A paste based on Cu@Sn@Ag particles for die attachment under ambient atmosphere in power device packaging

Abstract

This paper presents a novel die attach material based on Cu@Sn@Ag particles, in which the outermost Ag layer prevents the oxidation of the Sn layer and expedites the consumption of the low-melting point Sn phase. The die attach material can be reflowed at 250 °C for 15 min under a pressure of 3 MPa in the atmosphere, subsequently, the bondline can sustain a much higher temperature up to 480 °C. The results show that the Sn phase was totally transformed into Cu3Sn and Ag3Sn intermetallic compounds (IMCs) after reflow. Moreover, the Cu particles were evenly distributed in the Cu3Sn and Ag3Sn IMCs. After Cu@Sn@Ag particles were heated at 250 °C for 6 h, the average mass increased only by 2.8%, which indicates that the oxidation resistance property of Cu@Sn@Ag particles is excellent.

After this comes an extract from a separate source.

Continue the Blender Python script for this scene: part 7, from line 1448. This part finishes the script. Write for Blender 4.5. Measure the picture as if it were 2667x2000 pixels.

The average electrical resistivity of the bondline was 4.6 µΩ cm, and the thermal conductivities were 159.97 W m−1 K−1, 142.71 W m−1 K−1, 137.28 W m−1 K−1 at 30 °C, 150 °C, 300 °C, respectively. The average shear strengths of the bondline were 25.8 MPa and 19.7 MPa at 30 °C and 400 °C, respectively. The coefficient of thermal expansion of the bondline was measured to be 15.77 × 10–6/°C. This novel paste shows great potential in die attachment in power device packaging.